> THE EXERCISE:
Copy out all the lines exactly. Omit pictures.

> GIVEN MATERIAL:
:::::
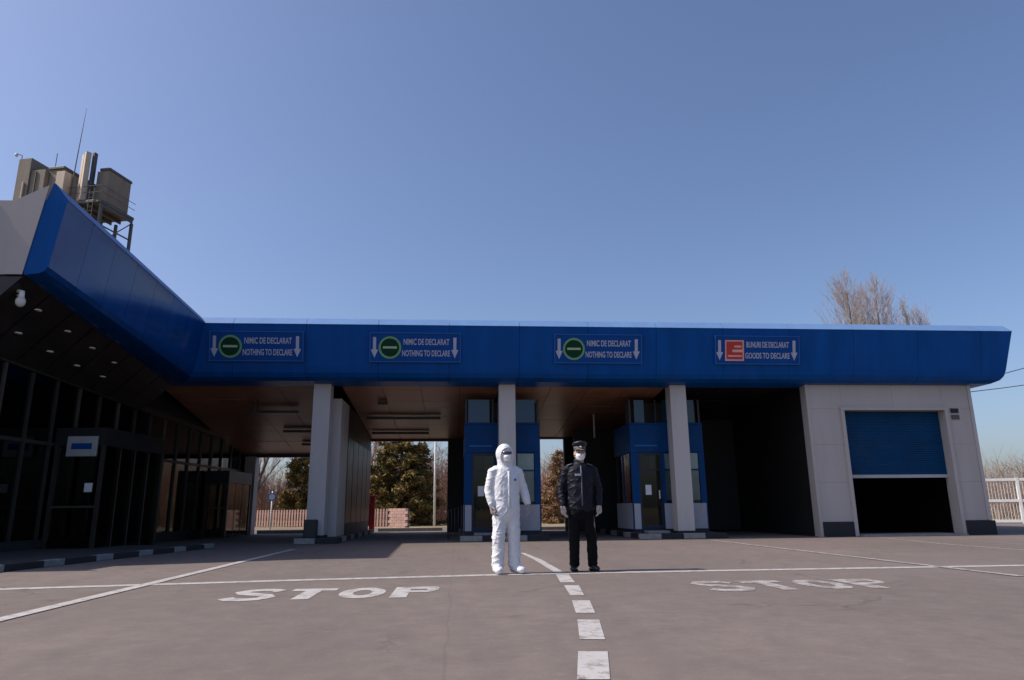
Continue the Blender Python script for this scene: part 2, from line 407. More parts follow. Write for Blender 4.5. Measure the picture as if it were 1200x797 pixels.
def letter_polys(ch):
    """strokes in a 1 x 1 cell"""
    if ch == 'T': return [[(0,.76),(1,.76),(1,1),(0,1)], [(.32,0),(.68,0),(.68,.76),(.32,.76)]]
    if ch == 'P': return [[(0,0),(.36,0),(.36,1),(0,1)], [(.36,.78),(.74,.78),(1,.90),(.9,1),(.36,1)], [(.36,.44),(.74,.44),(.90,.54),(.72,.62),(.36,.62)], [(.72,.62),(.90,.54),(1,.70),(1,.90),(.74,.78)]]
    if ch == 'O':
        out = []
        n = 20
        for k in range(n):
            a, b = 2*math.pi*k/n, 2*math.pi*(k+1)/n
            out.append([(.5+.5*math.cos(a),.5+.5*math.sin(a)),(.5+.5*math.cos(b),.5+.5*math.sin(b)),(.5+.20*math.cos(b),.5+.26*math.sin(b)),(.5+.20*math.cos(a),.5+.26*math.sin(a))])
        return out
    if ch == 'S':
        pts = [(.93,.80),(.75,.93),(.5,.96),(.22,.90),(.10,.76),(.22,.62),(.5,.52),(.78,.42),(.90,.26),(.78,.11),(.5,.05),(.22,.08),(.06,.22)]
        out = []
        for i in range(len(pts)-1):
            a, b = Vector(pts[i]), Vector(pts[i+1]); d = (b-a).normalized()
            def off(p, t): nn = Vector((-t.y*0.17, t.x*0.11)); return (p+nn, p-nn)
            t0 = (Vector(pts[i+1])-Vector(pts[max(i-1,0)])).normalized(); t1 = (Vector(pts[min(i+2,len(pts)-1)])-Vector(pts[i])).normalized()
            p0, p1 = off(a, t0), off(b, t1)
            out.append([p0[0], p0[1], p1[1], p1[0]])
        return out
def stop_word(x0, x1, y0, y1, material, skew=0.0):
    w = thing('stop_lettering', kind='structure')
    cell = (x1 - x0) / 4
    for i, ch in enumerate('STOP'):
        b = MB()
        for poly in letter_polys(ch):
            b.add([(x0 + cell*(i + 0.04 + 0.86*p[0]) + skew*(p[1]), y0 + (y1-y0)*p[1], 0.004) for p in poly], [tuple(range(len(poly)))])
        b.build('letter', material, w)
    return w
stop_word(-2.42, -0.13, 7.62, 8.62, 'paint_fresh')
stop_word(2.72, 5.05, 7.62, 8.62, 'paint_worn')

# ------------------------------------------------------------------ customs hall (the wing with four lanes)
hall = thing('customs_hall', 'long blue-topped customs hall with open vehicle lanes and grey columns', 'building', (0, 20.5, 0))
def hp(o): o.parent = hall; o.matrix_parent_inverse = hall.matrix_basis.inverted(); return o
HI = Matrix.Translation((0, -20.5, 0))
class HB(MB):
    """geometry given in world coordinates, stored relative to the hall's base"""
    def hbuild(s, name, material, parent=None, bevel=0.0):
        s.v = [(x, y - 20.5, z) for x, y, z in s.v]
        return s.build(name, material, parent or hall, bevel)
def hbox(name, b, material, parent=None, bevel=0.0): return HB().box(*b).hbuild(name, material, parent, bevel)
BX = 16.54
PROF = [(-.5,4.50),(.10,4.55),(.28,4.63),(.37,4.75),(.42,4.92),(.64,6.06),(.66,6.12),(.50,6.32),(-.5,6.32)]
BODY = PROF[:6] + [(.652,6.108),(-.5,6.108)]
TRIM = [(-.5,6.114),(.664,6.114),(.50,6.32),(-.5,6.32)]
def fsec(prof, kind, t):
    if kind == 'x': return [(t, 20.5-o, z) for o, z in prof]
    if kind == 'mr': return [(BX+o, 20.5-o, z) for o, z in prof]
    if kind == 'ml': return [(-7.85+o, 20.5-o, z) for o, z in prof]
    if kind == 'y': return [(BX+o, t, z) for o, z in prof]
fascia = hbox('fascia_core', (-7.9, 16.3, 20.75, 20.95, 4.66, 6.05), 'dark_metal')
fascia.name = 'fascia'
g = 0.005
xs = [-6.4 + i*2.05 for i in range(12)]
for prof, nm, mt in ((BODY, 'fascia_panel', 'blue_fascia'), (TRIM, 'fascia_trim', 'trim_blue')):
    HB().loft([fsec(prof, 'ml', 0), fsec(prof, 'x', xs[0]-g)]).hbuild(nm, mt, fascia)
    for i in range(11): HB().loft([fsec(prof, 'x', xs[i]+g), fsec(prof, 'x', xs[i+1]-g)]).hbuild(nm, mt, fascia)
    HB().loft([fsec(prof, 'x', xs[11]+g), fsec(prof, 'mr', 0)]).hbuild(nm, mt, fascia)
    for i in range(4): HB().loft([fsec(prof, 'mr', 0) if i == 0 else fsec(prof, 'y', 20.5+i*2.4+g), fsec(prof, 'y', 20.5+(i+1)*2.4-g)]).hbuild(nm, mt, fascia)
hbox('roof', (-8.3, 16.2, 21.0, 30.0, 5.2, 6.2), 'roof_grey')
# columns
for x0 in (-4.22, 1.23, 6.47):
    col = hbox('column', (x0, x0+0.50, 20.72, 21.22, 0.15, 4.60), 'column_grey', bevel=0.015)
    hbox('base_collar', (x0-0.02, x0+0.52, 20.70, 21.24, 0.15, 0.22), 'plinth', col)
# sloping lane ceilings of separate panels
def soffit(x0, x1, z0, z1, nx, ny, material):
    back = HB().loft([[(x0,20.9,z0+.03),(x1,20.9,z0+.03),(x1,20.9,z0+.10),(x0,20.9,z0+.10)], [(x0,29.5,z1+.03),(x1,29.5,z1+.03),(x1,29.5,z1+.10),(x0,29.5,z1+.10)]]).hbuild('ceiling', 'dark_metal')
    for i in range(nx):
        for j in range(ny):
            xa, xb = x0+(x1-x0)*i/nx+.008, x0+(x1-x0)*(i+1)/nx-.008
            ta, tb = j/ny, (j+1)/ny
            ya, yb = 20.95+8.5*ta+.008, 20.95+8.5*tb-.008
            dz = random.uniform(-.006, .006)
            za, zb = z0+(z1-z0)*ta+dz, z0+(z1-z0)*tb+dz
            HB().loft([[(xa,ya,za),(xb,ya,za),(xb,ya,za+.028),(xa,ya,za+.028)], [(xa,yb,zb),(xb,yb,zb),(xb,yb,zb+.028),(xa,yb,zb+.028)]]).hbuild('ceiling_panel', material, back)
    return back
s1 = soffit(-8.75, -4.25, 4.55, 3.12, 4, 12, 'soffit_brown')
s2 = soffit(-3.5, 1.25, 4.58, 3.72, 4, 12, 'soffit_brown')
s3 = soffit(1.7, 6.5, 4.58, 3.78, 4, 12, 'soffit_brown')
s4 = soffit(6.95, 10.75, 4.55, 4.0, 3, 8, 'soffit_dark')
# lamp trays and ducts under the ceilings
for x0, x1, y, z in ((-6.8,-5.2,23.2,4.02), (-6.2,-4.4,25.6,3.65), (-5.9,-4.4,27.4,3.35), (-3.3,-1.1,27.6,3.80), (-3.2,-0.6,25.0,4.05), (-2.6,-2.3,23.0,4.28)):
    hbox('lamp_tray', (x0, x1, y, y+0.14, z-0.03, z+0.06), 'dark_metal')
hbox('pipe', (-6.35, -6.28, 22.4, 22.47, 3.9, 4.4), 'dark_metal')
hbox('pipe', (4.9, 4.95, 25.0, 25.05, 3.35, 4.25), 'white_panel')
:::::
> EXERCISE RESULT:
Continue the Blender Python script for this scene: part 2, from line 407. More parts follow. Write for Blender 4.5. Measure the picture as if it were 1200x797 pixels.
def letter_polys(ch):
    """strokes in a 1 x 1 cell"""
    if ch == 'T': return [[(0,.76),(1,.76),(1,1),(0,1)], [(.32,0),(.68,0),(.68,.76),(.32,.76)]]
    if ch == 'P': return [[(0,0),(.36,0),(.36,1),(0,1)], [(.36,.78),(.74,.78),(1,.90),(.9,1),(.36,1)], [(.36,.44),(.74,.44),(.90,.54),(.72,.62),(.36,.62)], [(.72,.62),(.90,.54),(1,.70),(1,.90),(.74,.78)]]
    if ch == 'O':
        out = []
        n = 20
        for k in range(n):
            a, b = 2*math.pi*k/n, 2*math.pi*(k+1)/n
            out.append([(.5+.5*math.cos(a),.5+.5*math.sin(a)),(.5+.5*math.cos(b),.5+.5*math.sin(b)),(.5+.20*math.cos(b),.5+.26*math.sin(b)),(.5+.20*math.cos(a),.5+.26*math.sin(a))])
        return out
    if ch == 'S':
        pts = [(.93,.80),(.75,.93),(.5,.96),(.22,.90),(.10,.76),(.22,.62),(.5,.52),(.78,.42),(.90,.26),(.78,.11),(.5,.05),(.22,.08),(.06,.22)]
        out = []
        for i in range(len(pts)-1):
            a, b = Vector(pts[i]), Vector(pts[i+1]); d = (b-a).normalized()
            def off(p, t): nn = Vector((-t.y*0.17, t.x*0.11)); return (p+nn, p-nn)
            t0 = (Vector(pts[i+1])-Vector(pts[max(i-1,0)])).normalized(); t1 = (Vector(pts[min(i+2,len(pts)-1)])-Vector(pts[i])).normalized()
            p0, p1 = off(a, t0), off(b, t1)
            out.append([p0[0], p0[1], p1[1], p1[0]])
        return out
def stop_word(x0, x1, y0, y1, material, skew=0.0):
    w = thing('stop_lettering', kind='structure')
    cell = (x1 - x0) / 4
    for i, ch in enumerate('STOP'):
        b = MB()
        for poly in letter_polys(ch):
            b.add([(x0 + cell*(i + 0.04 + 0.86*p[0]) + skew*(p[1]), y0 + (y1-y0)*p[1], 0.004) for p in poly], [tuple(range(len(poly)))])
        b.build('letter', material, w)
    return w
stop_word(-2.42, -0.13, 7.62, 8.62, 'paint_fresh')
stop_word(2.72, 5.05, 7.62, 8.62, 'paint_worn')

# ------------------------------------------------------------------ customs hall (the wing with four lanes)
hall = thing('customs_hall', 'long blue-topped customs hall with open vehicle lanes and grey columns', 'building', (0, 20.5, 0))
def hp(o): o.parent = hall; o.matrix_parent_inverse = hall.matrix_basis.inverted(); return o
HI = Matrix.Translation((0, -20.5, 0))
class HB(MB):
    """geometry given in world coordinates, stored relative to the hall's base"""
    def hbuild(s, name, material, parent=None, bevel=0.0):
        s.v = [(x, y - 20.5, z) for x, y, z in s.v]
        return s.build(name, material, parent or hall, bevel)
def hbox(name, b, material, parent=None, bevel=0.0): return HB().box(*b).hbuild(name, material, parent, bevel)
BX = 16.54
PROF = [(-.5,4.50),(.10,4.55),(.28,4.63),(.37,4.75),(.42,4.92),(.64,6.06),(.66,6.12),(.50,6.32),(-.5,6.32)]
BODY = PROF[:6] + [(.652,6.108),(-.5,6.108)]
TRIM = [(-.5,6.114),(.664,6.114),(.50,6.32),(-.5,6.32)]
def fsec(prof, kind, t):
    if kind == 'x': return [(t, 20.5-o, z) for o, z in prof]
    if kind == 'mr': return [(BX+o, 20.5-o, z) for o, z in prof]
    if kind == 'ml': return [(-7.85+o, 20.5-o, z) for o, z in prof]
    if kind == 'y': return [(BX+o, t, z) for o, z in prof]
fascia = hbox('fascia_core', (-7.9, 16.3, 20.75, 20.95, 4.66, 6.05), 'dark_metal')
fascia.name = 'fascia'
g = 0.005
xs = [-6.4 + i*2.05 for i in range(12)]
for prof, nm, mt in ((BODY, 'fascia_panel', 'blue_fascia'), (TRIM, 'fascia_trim', 'trim_blue')):
    HB().loft([fsec(prof, 'ml', 0), fsec(prof, 'x', xs[0]-g)]).hbuild(nm, mt, fascia)
    for i in range(11): HB().loft([fsec(prof, 'x', xs[i]+g), fsec(prof, 'x', xs[i+1]-g)]).hbuild(nm, mt, fascia)
    HB().loft([fsec(prof, 'x', xs[11]+g), fsec(prof, 'mr', 0)]).hbuild(nm, mt, fascia)
    for i in range(4): HB().loft([fsec(prof, 'mr', 0) if i == 0 else fsec(prof, 'y', 20.5+i*2.4+g), fsec(prof, 'y', 20.5+(i+1)*2.4-g)]).hbuild(nm, mt, fascia)
hbox('roof', (-8.3, 16.2, 21.0, 30.0, 5.2, 6.2), 'roof_grey')
# columns
for x0 in (-4.22, 1.23, 6.47):
    col = hbox('column', (x0, x0+0.50, 20.72, 21.22, 0.15, 4.60), 'column_grey', bevel=0.015)
    hbox('base_collar', (x0-0.02, x0+0.52, 20.70, 21.24, 0.15, 0.22), 'plinth', col)
# sloping lane ceilings of separate panels
def soffit(x0, x1, z0, z1, nx, ny, material):
    back = HB().loft([[(x0,20.9,z0+.03),(x1,20.9,z0+.03),(x1,20.9,z0+.10),(x0,20.9,z0+.10)], [(x0,29.5,z1+.03),(x1,29.5,z1+.03),(x1,29.5,z1+.10),(x0,29.5,z1+.10)]]).hbuild('ceiling', 'dark_metal')
    for i in range(nx):
        for j in range(ny):
            xa, xb = x0+(x1-x0)*i/nx+.008, x0+(x1-x0)*(i+1)/nx-.008
            ta, tb = j/ny, (j+1)/ny
            ya, yb = 20.95+8.5*ta+.008, 20.95+8.5*tb-.008
            dz = random.uniform(-.006, .006)
            za, zb = z0+(z1-z0)*ta+dz, z0+(z1-z0)*tb+dz
            HB().loft([[(xa,ya,za),(xb,ya,za),(xb,ya,za+.028),(xa,ya,za+.028)], [(xa,yb,zb),(xb,yb,zb),(xb,yb,zb+.028),(xa,yb,zb+.028)]]).hbuild('ceiling_panel', material, back)
    return back
s1 = soffit(-8.75, -4.25, 4.55, 3.12, 4, 12, 'soffit_brown')
s2 = soffit(-3.5, 1.25, 4.58, 3.72, 4, 12, 'soffit_brown')
s3 = soffit(1.7, 6.5, 4.58, 3.78, 4, 12, 'soffit_brown')
s4 = soffit(6.95, 10.75, 4.55, 4.0, 3, 8, 'soffit_dark')
# lamp trays and ducts under the ceilings
for x0, x1, y, z in ((-6.8,-5.2,23.2,4.02), (-6.2,-4.4,25.6,3.65), (-5.9,-4.4,27.4,3.35), (-3.3,-1.1,27.6,3.80), (-3.2,-0.6,25.0,4.05), (-2.6,-2.3,23.0,4.28)):
    hbox('lamp_tray', (x0, x1, y, y+0.14, z-0.03, z+0.06), 'dark_metal')
hbox('pipe', (-6.35, -6.28, 22.4, 22.47, 3.9, 4.4), 'dark_metal')
hbox('pipe', (4.9, 4.95, 25.0, 25.05, 3.35, 4.25), 'white_panel')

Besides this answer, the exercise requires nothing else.